Perhaps they were making a general comment that no arrests for drunkenness were made - unreleated to stop-and-search powers ?

Perhaps they were not using the word 'intimate' in the same technical sense that you would?

Perhaps the police do not always follow the letter of the law themselves ?
 
chico enrico said:
Oh, to be as rich and pious as thou.:rolleyes:

I am most certainly not rich. (My wife had a spell on JSA recently and £59 and a few pence a week does not go very far).
I was very fortunate to purchase a flat back 1975-76 for £9500, my current home was purchased in 1984 for £23950. Just because it is "worth" £200000 now does not mean I am rich. In common with many other home owners who have been in the same home for several decades they cost a hell of a lot to maintain. What people are worth on paper is not the same as finding the cash to pay water rates, council tax ect. ect.
 
chymaera said:
Not that Indymedia is biased of course. (I still think it was stupid to have a go at a Jewish owned company with the potential for it backfiring very badly from an image point of view.)

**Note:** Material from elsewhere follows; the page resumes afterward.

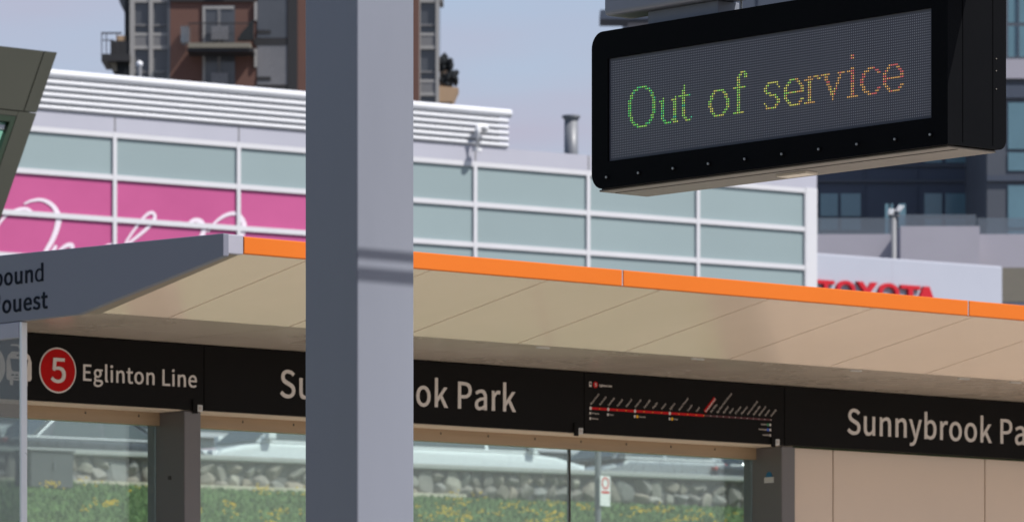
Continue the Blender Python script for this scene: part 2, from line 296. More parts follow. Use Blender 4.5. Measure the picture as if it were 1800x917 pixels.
GLYPHS = json.loads(r'''{"A":[415,[3,0,66,0,115,153,297,153,345,0,412,0,242,500,172,500],[130,203,155,280,205,449,207,449,258,280,282,203]],"B":[448,[69,0,228,0,305,9,365,36,404,82,417,147,410,192,389,228,357,252,316,266,316,269,347,286,370,311,384,342,389,378,376,434,341,472,286,493,217,500,69,500],[132,288,132,450,209,450,260,446,297,432,319,407,327,370,320,335,299,310,261,293,206,288],[132,50,132,239,219,239,277,233,320,217,346,189,355,149,346,105,319,74,277,56,219,50]],"C":[435,[257,-9,303,-4,343,10,379,32,411,63,376,103,324,61,260,46,195,61,146,102,115,166,104,252,116,336,148,399,198,440,262,454,319,441,364,407,398,447,373,471,342,490,304,504,261,509,189,497,128,464,81,411,50,339,40,250,50,160,80,89,127,35,187,2]],"D":[469,[69,0,196,0,279,11,343,43,391,95,419,165,429,252,419,339,390,408,343,459,277,490,194,500,69,500],[132,52,132,449,188,449,266,436,321,398,353,336,364,252,353,167,321,104,266,65,188,52]],"E":[402,[69,0,364,0,364,54,132,54,132,236,321,236,321,290,132,290,132,447,357,447,357,500,69,500]],"F":[377,[69,0,132,0,132,224,323,224,323,278,132,278,132,447,357,447,357,500,69,500]],"G":[470,[265,-9,313,-5,355,8,391,26,420,49,420,259,255,259,255,207,362,207,362,76,322,54,271,46,200,61,148,102,115,166,104,252,116,336,150,399,202,440,271,454,334,440,379,407,413,447,388,470,356,489,317,503,269,509,194,497,131,464,82,411,51,339,40,250,50,160,81,89,129,35,191,2]],"H":[497,[69,0,132,0,132,236,365,236,365,0,428,0,428,500,365,500,365,291,132,291,132,500,69,500]],"I":[200,[69,0,132,0,132,500,69,500]],"J":[365,[162,-9,224,3,267,36,292,86,299,147,299,500,236,500,236,153,231,104,216,71,191,52,156,46,107,60,69,103,24,70,49,36,80,11,117,-4]],"K":[441,[69,0,132,0,132,158,218,261,368,0,438,0,257,310,414,500,342,500,133,249,132,249,132,500,69,500]],"L":[370,[69,0,351,0,351,54,132,54,132,500,69,500]],"M":[554,[69,0,126,0,126,277,117,424,120,424,160,310,255,50,297,50,392,310,432,424,435,424,426,277,426,0,485,0,485,500,409,500,314,233,279,128,276,128,240,233,145,500,69,500]],"N":[493,[69,0,128,0,128,263,121,419,123,419,177,316,359,0,424,0,424,500,364,500,364,240,373,82,370,82,316,185,133,500,69,500]],"O":[506,[253,-9,323,3,382,37,428,91,456,163,467,252,456,340,428,411,382,465,323,498,253,509,183,498,124,465,79,411,50,340,40,252,50,163,79,91,124,37,183,3],[253,46,192,61,145,102,115,167,104,252,115,336,145,399,192,440,253,454,314,440,361,399,391,336,402,252,391,167,361,102,314,61]],"P":[432,[69,0,132,0,132,199,214,199,289,208,347,237,385,285,398,353,385,422,347,468,288,492,211,500,69,500],[132,250,132,449,203,449,261,444,302,428,327,399,336,353,328,307,304,275,263,256,206,250]],"Q":[506,[253,44,192,58,145,100,115,165,104,252,115,336,145,399,192,440,253,454,314,440,361,399,391,336,402,252,391,165,361,100,314,58],[406,-126,447,-122,477,-114,465,-65,413,-73,374,-69,340,-56,311,-35,290,-6,362,22,418,76,454,153,467,252,456,340,428,411,382,465,323,498,253,509,183,498,124,465,79,411,50,340,40,252,53,152,90,73,148,19,222,-7,250,-54,290,-92,342,-117]],"R":[433,[132,263,132,449,216,449,268,444,306,429,329,402,337,360,329,317,306,287,268,269,216,263],[343,0,414,0,287,219,333,237,369,266,392,307,400,360,387,426,351,469,295,493,225,500,69,500,69,0,132,0,132,212,222,212]],"S":[407,[207,-9,278,2,331,32,365,77,377,133,369,182,347,218,315,246,274,267,203,297,174,311,147,327,128,350,120,381,127,411,146,434,175,449,214,454,276,441,327,407,360,447,296,492,214,509,151,499,101,472,68,430,56,377,65,328,89,292,122,266,158,248,229,217,262,201,289,184,307,160,313,128,306,94,285,69,252,52,208,46,133,63,70,108,33,65,68,34,110,11,156,-4]],"T":[409,[173,0,236,0,236,447,387,447,387,500,21,500,21,447,173,447]],"U":[492,[246,-9,304,-2,353,21,392,61,417,122,426,206,426,500,365,500,365,205,356,129,330,80,293,54,246,46,200,54,163,80,139,129,130,205,130,500,67,500,67,206,76,122,101,61,139,21,188,-2]],"V":[392,[160,0,233,0,392,500,328,500,248,229,199,64,196,64,148,229,67,500,1,500]],"W":[599,[123,0,198,0,273,302,298,415,301,415,325,302,401,0,477,0,580,500,520,500,467,228,439,65,435,65,400,228,330,500,272,500,203,228,168,65,165,65,135,228,83,500,18,500]],"X":[391,[12,0,78,0,150,135,190,216,193,216,236,135,310,0,380,0,233,255,370,500,304,500,237,372,201,299,198,299,159,372,91,500,21,500,158,259]],"Y":[362,[149,0,212,0,212,194,363,500,297,500,233,359,183,249,180,249,131,359,66,500,-1,500,149,194]],"Z":[411,[34,0,379,0,379,54,112,54,376,462,376,500,58,500,58,447,298,447,34,38]],"a":[384,[148,-9,213,7,271,44,273,44,278,0,329,0,329,228,322,290,299,338,260,369,201,380,119,364,56,332,80,289,130,316,191,328,229,320,252,299,264,269,267,235,165,217,95,189,54,149,40,96,48,52,71,19,105,-2],[166,42,140,45,119,55,105,73,100,100,109,133,137,159,189,179,267,193,267,90,216,54]],"b":[422,[226,-9,287,5,338,43,374,106,387,191,377,269,349,328,303,367,239,380,178,365,123,328,126,394,126,543,63,543,63,0,113,0,118,38,121,38,172,4],[216,44,173,52,126,82,126,277,176,314,224,327,269,318,299,290,317,247,322,190,314,129,292,83,258,54]],"c":[348,[209,-9,273,4,329,38,302,80,262,54,214,43,168,53,131,82,108,127,100,185,108,243,133,288,170,317,216,327,256,319,290,295,321,336,276,367,214,380,145,367,89,329,50,267,35,185,49,103,85,42,140,4]],"d":[423,[189,-9,251,7,302,44,304,44,309,0,360,0,360,543,297,543,297,400,301,337,253,368,196,380,136,366,85,327,49,266,36,185,47,103,78,42,126,4],[203,44,159,53,127,81,107,126,100,186,109,243,132,288,166,317,207,327,252,318,297,289,297,94,251,56]],"e":[378,[213,-9,280,2,334,29,312,70,269,49,220,41,171,50,133,76,108,117,97,171,347,171,349,206,339,278,311,333,264,368,201,380,140,366,87,328,49,266,35,185,49,103,87,42,143,4],[96,215,109,264,133,300,165,322,203,330,241,323,270,301,288,265,295,215]],"f":[222,[23,320,73,320,73,0,135,0,135,320,214,320,214,370,135,370,135,429,138,461,148,483,164,497,188,502,229,492,243,540,214,549,181,552,133,543,99,519,79,480,73,430,73,370,23,367]],"g":[385,[188,-171,265,-160,324,-132,362,-91,375,-42,367,-3,343,25,302,41,246,46,173,46,142,49,122,57,112,70,108,86,115,111,132,130,159,121,187,117,240,126,283,152,312,193,323,246,314,290,293,323,368,323,368,370,239,370,187,380,134,371,90,344,60,303,48,248,63,188,97,148,97,145,69,117,56,76,65,39,89,16,89,12,49,-26,35,-72,46,-114,77,-145,126,-164],[187,160,157,166,132,183,115,211,108,248,115,284,132,311,157,328,187,334,218,328,243,311,260,284,266,248,260,211,243,183,217,166],[196,-128,151,-123,118,-110,97,-90,89,-63,98,-31,127,0,175,-5,239,-5,271,-8,295,-16,309,-30,314,-53,306,-80,282,-104,245,-121]],"h":[414,[63,0,126,0,126,269,175,311,226,325,258,320,280,302,293,271,297,226,297,0,359,0,359,235,352,297,331,343,296,370,246,380,178,362,123,318,126,394,126,543,63,543]],"i":[188,[63,0,126,0,126,370,63,370],[94,447,124,458,136,488,124,517,94,529,64,517,53,488,64,458]],"j":[188,[24,-165,71,-157,102,-132,120,-93,126,-42,126,370,63,370,63,-42,61,-73,54,-96,40,-110,18,-115,-18,-108,-30,-156],[94,447,124,458,136,488,124,517,94,529,64,517,53,488,64,458]],"k":[377,[63,0,124,0,124,98,194,179,302,0,370,0,230,221,353,370,284,370,127,175,124,175,124,543,63,543]],"l":[194,[128,-9,164,-3,156,44,143,43,130,49,126,70,126,543,63,543,63,74,66,39,78,13,98,-3]],"m":[632,[63,0,126,0,126,269,174,311,218,325,249,320,270,302,283,271,287,226,287,0,349,0,349,269,398,311,443,325,473,320,495,302,507,271,512,226,512,0,574,0,574,235,567,297,546,343,511,370,462,380,398,360,339,309,325,339,304,361,275,375,237,380,175,362,121,317,120,317,114,370,63,370]],"n":[416,[63,0,126,0,126,269,175,311,226,325,258,320,280,302,293,271,297,226,297,0,359,0,359,235,352,297,331,343,296,370,246,380,178,362,121,317,120,317,114,370,63,370]],"o":[413,[207,-9,272,4,326,42,364,103,378,185,364,267,326,329,272,367,207,380,142,367,87,329,49,267,35,185,49,103,87,42,142,4],[207,43,163,53,129,82,107,127,100,185,107,243,129,288,163,317,207,327,251,317,285,288,307,243,314,185,307,127,285,82,251,53]],"p":[423,[63,-156,126,-156,126,-31,123,34,175,2,226,-9,287,5,338,43,374,106,387,191,377,269,349,328,303,367,239,380,177,364,121,327,120,327,114,370,63,370],[216,44,174,52,126,82,126,277,176,314,224,327,269,318,299,290,317,247,322,190,314,129,292,83,258,54]],"q":[423,[297,-156,360,-156,360,370,310,370,304,336,303,336,254,369,196,380,136,366,85,327,49,266,36,185,47,103,78,42,126,4,189,-9,250,6,301,43,297,-25],[203,44,159,53,127,81,107,126,100,186,109,243,132,288,166,317,207,327,252,318,297,289,297,94,251,56]],"r":[265,[63,0,126,0,126,238,146,278,170,305,194,319,218,324,254,318,266,372,226,380,196,375,168,359,143,335,121,303,120,303,114,370,63,370]],"s":[319,[160,-9,217,0,260,24,285,58,294,101,284,145,258,176,222,197,181,214,151,225,126,238,108,255,102,278,106,298,118,316,140,327,171,332,215,322,254,299,284,338,234,367,170,380,116,372,76,349,51,316,42,275,52,234,77,205,111,184,150,168,181,156,208,141,227,122,235,98,230,75,217,57,194,44,162,40,102,52,52,84,22,42,84,6]],"t":[257,[179,-9,214,-5,248,5,235,52,193,42,166,46,148,60,139,82,136,113,136,320,237,320,237,370,136,370,136,475,84,475,77,370,18,367,18,320,74,320,74,115,79,64,97,25,129,0]],"u":[414,[171,-9,207,-4,238,9,267,31,293,58,295,58,300,0,352,0,352,370,290,370,290,108,241,60,190,45,158,51,136,68,124,99,120,143,120,370,57,370,57,136,64,73,85,28,120,0]],"v":[355,[143,0,216,0,347,370,285,370,215,160,181,50,177,50,143,160,74,370,9,370]],"w":[547,[121,0,194,0,246,198,271,306,275,306,300,200,353,0,429,0,529,370,469,370,415,156,393,53,389,53,364,156,306,370,245,370,187,156,162,53,159,53,137,156,82,370,18,370]],"x":[340,[10,0,76,0,126,87,163,153,166,153,207,87,261,0,329,0,207,187,320,370,255,370,209,289,177,227,173,227,137,289,87,370,20,370,132,193]],"y":[355,[69,-160,118,-150,156,-123,185,-82,207,-31,347,370,286,370,219,165,189,60,186,60,149,165,74,370,9,370,158,-1,149,-29,136,-60,117,-86,95,-102,66,-108,38,-102,25,-152]],"z":[324,[24,0,304,0,304,50,102,50,298,337,298,370,45,370,45,320,219,320,24,33]],"5":[379,[179,-9,240,3,292,36,329,90,342,162,330,234,298,284,250,313,192,322,151,317,117,302,130,447,318,447,318,500,75,500,59,267,92,246,132,267,175,275,218,267,251,245,272,209,279,161,271,112,248,75,214,51,173,43,133,48,100,60,73,78,50,98,18,57,47,33,82,12,125,-3]],"'":[190,[75,329,114,329,126,456,127,526,61,526,63,456]],"&":[464,[177,-9,256,7,321,48,380,12,436,-9,452,43,408,61,359,91,410,175,446,269,388,269,359,190,318,122,249,188,191,263,232,294,268,327,294,366,304,411,297,450,278,481,247,502,205,509,158,500,122,475,99,438,91,392,99,335,123,274,86,246,55,214,33,176,25,130,36,74,67,30,115,1],[280,81,234,52,184,41,145,47,114,66,93,95,85,133,104,186,149,231,209,152],[168,304,150,349,144,392,148,421,161,444,180,460,206,465,227,461,242,448,250,430,253,409,246,378,228,352,200,327]]}''')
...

wahey intelluctually dishonest posts like this got you put back on my ignore list tobyjug congratulations
 
detective-boy said:
2. s.1 PACE requires reasonable grounds to suspect prohibited articles (e.g, stolen property, drugs, equipment for burglary, weapons). If it has been "widely used" to deal with people from the Climate Camp then every occasion must be individually justified, made the subject of a record and the person stopped has a right to that record. The fact that the people are connected with the Climate Camp is entirely incidental and I cannot see it forming any of the reasonable grounds in any individual case.


...


many people coming to the camp were stopped and searched and many people leaving during the camp and leaving to go home were stopped and searched the reason being that they were associated with the camp and this was enough to suspect they might have equipment to cause damage on them
 
TAE said:
Or you could read the article again and apply some common sense!
The media, "Indy" or otherwise have a duty to accurately inform the public. If someone has no (or very limited) knowledge of the law how can they be expected to apply "common sense" and discern what the situation actually is? Giving people a misleading impression of the law increases significantly the chance of them falling foul of it. And it raises the fear of policing.

I'm surprised that you support such scaremongering spin.
 
Miss-Shelf said:
many people coming to the camp were stopped and searched and many people leaving during the camp and leaving to go home were stopped and searched the reason being that they were associated with the camp and this was enough to suspect they might have equipment to cause damage on them
I think that suspicion of possessing items to cause damage could be partially based on connection with the camp (this is the squatters principal problem - although they may be in possession of land / buildings they do not own them and hence any damage or alteraction can usually be dealt with as a criminal offence) but I would not be happy signing off a search record based solely on that.

If people are concerned about the legality of the searches they should request copies of the search records (write to the Chief Superintendent, Hillingdon Borough Police, Uxbridge Police Station) if they have not already got copies and seek legal advice as to the grounds for the search recorded.

(Note: If the s.44 Terrorism Act power was used then there do not have to be any additional grounds at all BUT if the search under that power was purportedly for items to simply cause damage it would be illegal (the searches MUST be for items involved with terrorism which can include damage in particular circumstances but not at the camp itself).
 
I ceased considering Indymedia a reliable news source when "9/11 truth" articles became part of the "promoted" newswire (and in the case of the Sheffield region, even a feature), and where rants (and pure rants with no real information) about the evils of Crossrail and Notting Hill Housing Trust dominated the newswire, along with this tendecy among users of IMCUK to support people just for being "anti-West", eg Mugabe, Milosevic, the FARC, and the Maoists in Nepal, just as an example. Also somewhat miffed about the large number of "Zapatista fetishta" (as described once by SchNEWS) articles that occur on there, yes I know one should be aware of what happens in other parts of the world, but many involved in UK "Indy"media seem to be more concerned about what happens in the likes of Oaxaca City than outside their front doors.

</derail>
 
detective-boy said:
I think that suspicion of possessing items to cause damage could be partially based on connection with the camp (this is the squatters principal problem - although they may be in possession of land / buildings they do not own them and hence any damage or alteraction can usually be dealt with as a criminal offence) but I would not be happy signing off a search record based solely on that.

If people are concerned about the legality of the searches they should request copies of the search records (write to the Chief Superintendent, Hillingdon Borough Police, Uxbridge Police Station) if they have not already got copies and seek legal advice as to the grounds for the search recorded.

QUOTE]

most searches were under PACE and police were signing them off (happy or not) purely for being connected with the camp

I came across one female WPC who was unhappy with this (she was from another station than the other 40 male officers present) and she stalled for time and rang her superior for back up.

the legal team are on the case DB.
 
indymedia is as reliable or unreliable as those that submit to it. it is, like all media, POV-led and subjective. this is both good and bad. the trick is, like all media, to use your critical faculties, or find someone with critical faculties to help you.
 
detective-boy said:
The media, "Indy" or otherwise have a duty to accurately inform the public.
Yes, my point was that YOU seem to have gotten the article backwards somehow and were making some very strange points.

For example, the article never claims/implies that people can be arrested for drunkenness under stop-and-search powers.